The CD moves into the 1970s with Torso, a Carr composition for his intriguing Double Quintet, along with a pair of large group performances including the opening track to Ardley’s Kaleidoscope Of Rainbows performed live at the Queen Elizabeth Hall (with another great Carr solo). We close with two performances from 1991; the take on Thelonious Monk’s Round Midnight is very special, particularly in the light of Carr’s lifelong passion not to play standards. Most of the music featured has been released by the marvellous Jazz In Britain, some of it appearing on CD for the first time.  The performance of For Miles And Miles by Carr’s 1991 Quintet is previously unreleased.

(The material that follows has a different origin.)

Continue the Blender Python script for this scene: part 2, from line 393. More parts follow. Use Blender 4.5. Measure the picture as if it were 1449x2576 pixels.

The book and CD add up to a very good £12.99’s worth, a modest sum for what has clearly been a life’s work for the author. The listings are so comprehensive I almost expected this review to pop up in an appendix at the end! Those wishing to discover even more about Ian Carr’s life and music should look no further than Alyn Shipton’s excellent biography, Out Of The Long Dark (Equinox, 2006).